● **Data block**
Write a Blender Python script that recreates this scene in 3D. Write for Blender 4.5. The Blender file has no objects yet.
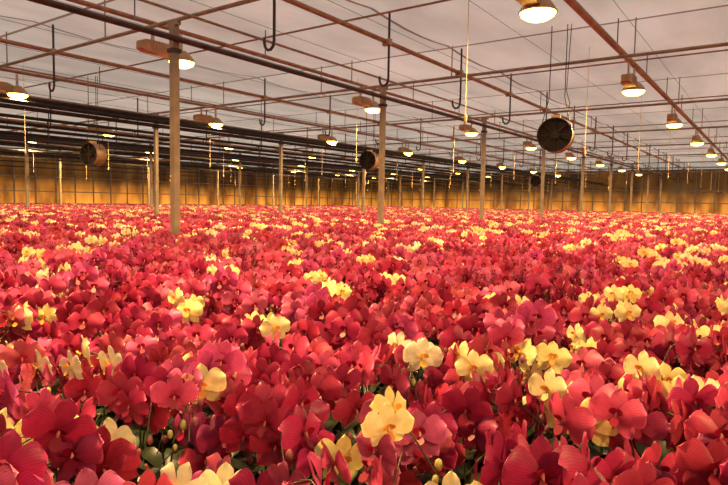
import bpy, math, random
import numpy as np
from mathutils import Vector, Matrix

random.seed(7); rng = np.random.default_rng(7)
K = 0.82            # metres per layout unit
EYE = 1.75
BENCH = 0.75
YAW = math.radians(35.3)
FW = np.array([-math.sin(YAW), math.cos(YAW)])
RT = np.array([math.cos(YAW), math.sin(YAW)])
sc = bpy.context.scene
try:
    sc.view_settings.view_transform = 'Standard'
    sc.view_settings.look = 'None'
except Exception: pass

# ------------------------------------------------------------ materials
def mat_new(name):
    m = bpy.data.materials.new(name); m.use_nodes = True
    nt = m.node_tree; nt.nodes.clear()
    out = nt.nodes.new('ShaderNodeOutputMaterial')
    return m, nt, out
def metal(name, c1, c2, rough=0.55, met=0.3, scale=6, em=0):
    m, nt, out = mat_new(name)
    b = nt.nodes.new('ShaderNodeBsdfPrincipled')
    tc = nt.nodes.new('ShaderNodeTexCoord')
    n = nt.nodes.new('ShaderNodeTexNoise'); n.inputs['Scale'].default_value = scale; n.inputs['Detail'].default_value = 5
    r = nt.nodes.new('ShaderNodeValToRGB')
    r.color_ramp.elements[0].position = .35; r.color_ramp.elements[1].position = .7
    r.color_ramp.elements[0].color = (*c1, 1); r.color_ramp.elements[1].color = (*c2, 1)
    L = nt.links.new
    L(tc.outputs['Object'], n.inputs['Vector']); L(n.outputs['Fac'], r.inputs['Fac']); L(r.outputs['Color'], b.inputs['Base Color'])
    if em: L(r.outputs['Color'], b.inputs['Emission Color']); b.inputs['Emission Strength'].default_value = em
    b.inputs['Roughness'].default_value = rough; b.inputs['Metallic'].default_value = met
    L(b.outputs[0], out.inputs['Surface'])
    return m
def emis(name, col, s):
    m, nt, out = mat_new(name)
    e = nt.nodes.new('ShaderNodeEmission'); e.inputs['Color'].default_value = (*col, 1); e.inputs['Strength'].default_value = s
    nt.links.new(e.outputs[0], out.inputs['Surface']); return m

M_POST = metal('galvanised_post', (.28,.22,.15), (.40,.32,.22), .5, .15)
M_PIPE = metal('red_brown_pipe', (.29,.16,.09), (.42,.26,.16), .5, .1)
M_DARK = metal('dark_beam', (.04,.025,.02), (.08,.05,.04), .5, .1)
M_BLACK = metal('black_screen_bundle', (.012,.009,.008), (.03,.02,.018), .8, 0)
M_ALU = metal('aluminium', (.45,.40,.33), (.6,.54,.44), .4, .5)
M_HOUS = metal('lamp_housing', (.42,.27,.13), (.55,.37,.20), .45, .1)
M_REFL = metal('lamp_reflector', (.8,.55,.25), (.9,.65,.33), .3, .4)
M_GLOW = emis('sodium_lamp_glow', (1, .64, .10), 14)
M_FLOOR = metal('concrete', (.12,.11,.10), (.2,.18,.16), .9, 0, 3)

def petal_mat():
    m, nt, out = mat_new('orchid_petal'); L = nt.links.new
    t = nt.nodes.new('ShaderNodeAttribute'); t.attribute_name = 'tint'
    p = nt.nodes.new('ShaderNodeAttribute'); p.attribute_name = 'pv'
    s = nt.nodes.new('ShaderNodeSeparateColor'); L(p.outputs['Color'], s.inputs[0])
    def math_(op, a, b=None, c=None):
        n = nt.nodes.new('ShaderNodeMath'); n.operation = op
        for i, x in enumerate((a, b, c)):
            if x is None: continue
            if isinstance(x, (int, float)): n.inputs[i].default_value = x
            else: L(x, n.inputs[i])
        return n.outputs[0]
    tc = nt.nodes.new('ShaderNodeTexCoord')
    no = nt.nodes.new('ShaderNodeTexNoise'); no.inputs['Scale'].default_value = 70; no.inputs['Detail'].default_value = 3
    L(tc.outputs['Object'], no.inputs['Vector'])
    ph = math_('MULTIPLY_ADD', s.outputs[1], 78.0, math_('MULTIPLY', no.outputs['Fac'], 7.0))
    v = math_('MULTIPLY_ADD', math_('SINE', ph), .5, .5)
    v = math_('POWER', v, 3.0)
    vein = math_('SUBTRACT', 1.0, math_('MULTIPLY', v, s.outputs[2]))
    vein = math_('MULTIPLY', vein, math_('MULTIPLY_ADD', no.outputs['Fac'], .5, .75))
    r = nt.nodes.new('ShaderNodeValToRGB'); L(s.outputs[0], r.inputs['Fac'])
    e = r.color_ramp.elements
    e[0].position = 0; e[0].color = (.55,.35,.42,1)
    e[1].position = 1; e[1].color = (1.15,1.7,1.55,1)
    k = e.new(.4); k.color = (.86,.72,.8,1)
    k = e.new(.85); k.color = (1.0,.98,.98,1)
    mx = nt.nodes.new('ShaderNodeMix'); mx.data_type = 'RGBA'; mx.blend_type = 'MULTIPLY'; mx.inputs[0].default_value = 1
    st = math_('MINIMUM', math_('MULTIPLY_ADD', s.outputs[2], 3.6, .12), 1.0)
    L(st, mx.inputs[0])
    L(t.outputs['Color'], mx.inputs[6]); L(r.outputs['Color'], mx.inputs[7])
    m2 = nt.nodes.new('ShaderNodeVectorMath'); m2.operation = 'SCALE'
    L(mx.outputs[2], m2.inputs[0]); L(vein, m2.inputs['Scale'])
    d = nt.nodes.new('ShaderNodeBsdfPrincipled'); d.inputs['Roughness'].default_value = .4
    d.inputs['Specular IOR Level'].default_value = .35
    tr = nt.nodes.new('ShaderNodeBsdfTranslucent')
    L(m2.outputs[0], d.inputs['Base Color']); L(m2.outputs[0], tr.inputs['Color'])
    ms = nt.nodes.new('ShaderNodeMixShader'); ms.inputs[0].default_value = .2
    L(d.outputs[0], ms.inputs[1]); L(tr.outputs[0], ms.inputs[2]); L(ms.outputs[0], out.inputs['Surface'])
    return m
M_PETAL = petal_mat()
def green_mat():
    m, nt, out = mat_new('orchid_green'); L = nt.links.new
    t = nt.nodes.new('ShaderNodeAttribute'); t.attribute_name = 'tint'
    d = nt.nodes.new('ShaderNodeBsdfPrincipled'); d.inputs['Roughness'].default_value = .4
    L(t.outputs['Color'], d.inputs['Base Color']); L(d.outputs[0], out.inputs['Surface']); return m
M_GREEN = green_mat()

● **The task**
Return to the listing above and set it down exactly, leaving out its pictures.

● **Solution**
Write a Blender Python script that recreates this scene in 3D. Write for Blender 4.5. The Blender file has no objects yet.
import bpy, math, random
import numpy as np
from mathutils import Vector, Matrix

random.seed(7); rng = np.random.default_rng(7)
K = 0.82            # metres per layout unit
EYE = 1.75
BENCH = 0.75
YAW = math.radians(35.3)
FW = np.array([-math.sin(YAW), math.cos(YAW)])
RT = np.array([math.cos(YAW), math.sin(YAW)])
sc = bpy.context.scene
try:
    sc.view_settings.view_transform = 'Standard'
    sc.view_settings.look = 'None'
except Exception: pass

# ------------------------------------------------------------ materials
def mat_new(name):
    m = bpy.data.materials.new(name); m.use_nodes = True
    nt = m.node_tree; nt.nodes.clear()
    out = nt.nodes.new('ShaderNodeOutputMaterial')
    return m, nt, out
def metal(name, c1, c2, rough=0.55, met=0.3, scale=6, em=0):
    m, nt, out = mat_new(name)
    b = nt.nodes.new('ShaderNodeBsdfPrincipled')
    tc = nt.nodes.new('ShaderNodeTexCoord')
    n = nt.nodes.new('ShaderNodeTexNoise'); n.inputs['Scale'].default_value = scale; n.inputs['Detail'].default_value = 5
    r = nt.nodes.new('ShaderNodeValToRGB')
    r.color_ramp.elements[0].position = .35; r.color_ramp.elements[1].position = .7
    r.color_ramp.elements[0].color = (*c1, 1); r.color_ramp.elements[1].color = (*c2, 1)
    L = nt.links.new
    L(tc.outputs['Object'], n.inputs['Vector']); L(n.outputs['Fac'], r.inputs['Fac']); L(r.outputs['Color'], b.inputs['Base Color'])
    if em: L(r.outputs['Color'], b.inputs['Emission Color']); b.inputs['Emission Strength'].default_value = em
    b.inputs['Roughness'].default_value = rough; b.inputs['Metallic'].default_value = met
    L(b.outputs[0], out.inputs['Surface'])
    return m
def emis(name, col, s):
    m, nt, out = mat_new(name)
    e = nt.nodes.new('ShaderNodeEmission'); e.inputs['Color'].default_value = (*col, 1); e.inputs['Strength'].default_value = s
    nt.links.new(e.outputs[0], out.inputs['Surface']); return m

M_POST = metal('galvanised_post', (.28,.22,.15), (.40,.32,.22), .5, .15)
M_PIPE = metal('red_brown_pipe', (.29,.16,.09), (.42,.26,.16), .5, .1)
M_DARK = metal('dark_beam', (.04,.025,.02), (.08,.05,.04), .5, .1)
M_BLACK = metal('black_screen_bundle', (.012,.009,.008), (.03,.02,.018), .8, 0)
M_ALU = metal('aluminium', (.45,.40,.33), (.6,.54,.44), .4, .5)
M_HOUS = metal('lamp_housing', (.42,.27,.13), (.55,.37,.20), .45, .1)
M_REFL = metal('lamp_reflector', (.8,.55,.25), (.9,.65,.33), .3, .4)
M_GLOW = emis('sodium_lamp_glow', (1, .64, .10), 14)
M_FLOOR = metal('concrete', (.12,.11,.10), (.2,.18,.16), .9, 0, 3)

def petal_mat():
    m, nt, out = mat_new('orchid_petal'); L = nt.links.new
    t = nt.nodes.new('ShaderNodeAttribute'); t.attribute_name = 'tint'
    p = nt.nodes.new('ShaderNodeAttribute'); p.attribute_name = 'pv'
    s = nt.nodes.new('ShaderNodeSeparateColor'); L(p.outputs['Color'], s.inputs[0])
    def math_(op, a, b=None, c=None):
        n = nt.nodes.new('ShaderNodeMath'); n.operation = op
        for i, x in enumerate((a, b, c)):
            if x is None: continue
            if isinstance(x, (int, float)): n.inputs[i].default_value = x
            else: L(x, n.inputs[i])
        return n.outputs[0]
    tc = nt.nodes.new('ShaderNodeTexCoord')
    no = nt.nodes.new('ShaderNodeTexNoise'); no.inputs['Scale'].default_value = 70; no.inputs['Detail'].default_value = 3
    L(tc.outputs['Object'], no.inputs['Vector'])
    ph = math_('MULTIPLY_ADD', s.outputs[1], 78.0, math_('MULTIPLY', no.outputs['Fac'], 7.0))
    v = math_('MULTIPLY_ADD', math_('SINE', ph), .5, .5)
    v = math_('POWER', v, 3.0)
    vein = math_('SUBTRACT', 1.0, math_('MULTIPLY', v, s.outputs[2]))
    vein = math_('MULTIPLY', vein, math_('MULTIPLY_ADD', no.outputs['Fac'], .5, .75))
    r = nt.nodes.new('ShaderNodeValToRGB'); L(s.outputs[0], r.inputs['Fac'])
    e = r.color_ramp.elements
    e[0].position = 0; e[0].color = (.55,.35,.42,1)
    e[1].position = 1; e[1].color = (1.15,1.7,1.55,1)
    k = e.new(.4); k.color = (.86,.72,.8,1)
    k = e.new(.85); k.color = (1.0,.98,.98,1)
    mx = nt.nodes.new('ShaderNodeMix'); mx.data_type = 'RGBA'; mx.blend_type = 'MULTIPLY'; mx.inputs[0].default_value = 1
    st = math_('MINIMUM', math_('MULTIPLY_ADD', s.outputs[2], 3.6, .12), 1.0)
    L(st, mx.inputs[0])
    L(t.outputs['Color'], mx.inputs[6]); L(r.outputs['Color'], mx.inputs[7])
    m2 = nt.nodes.new('ShaderNodeVectorMath'); m2.operation = 'SCALE'
    L(mx.outputs[2], m2.inputs[0]); L(vein, m2.inputs['Scale'])
    d = nt.nodes.new('ShaderNodeBsdfPrincipled'); d.inputs['Roughness'].default_value = .4
    d.inputs['Specular IOR Level'].default_value = .35
    tr = nt.nodes.new('ShaderNodeBsdfTranslucent')
    L(m2.outputs[0], d.inputs['Base Color']); L(m2.outputs[0], tr.inputs['Color'])
    ms = nt.nodes.new('ShaderNodeMixShader'); ms.inputs[0].default_value = .2
    L(d.outputs[0], ms.inputs[1]); L(tr.outputs[0], ms.inputs[2]); L(ms.outputs[0], out.inputs['Surface'])
    return m
M_PETAL = petal_mat()
def green_mat():
    m, nt, out = mat_new('orchid_green'); L = nt.links.new
    t = nt.nodes.new('ShaderNodeAttribute'); t.attribute_name = 'tint'
    d = nt.nodes.new('ShaderNodeBsdfPrincipled'); d.inputs['Roughness'].default_value = .4
    L(t.outputs['Color'], d.inputs['Base Color']); L(d.outputs[0], out.inputs['Surface']); return m
M_GREEN = green_mat()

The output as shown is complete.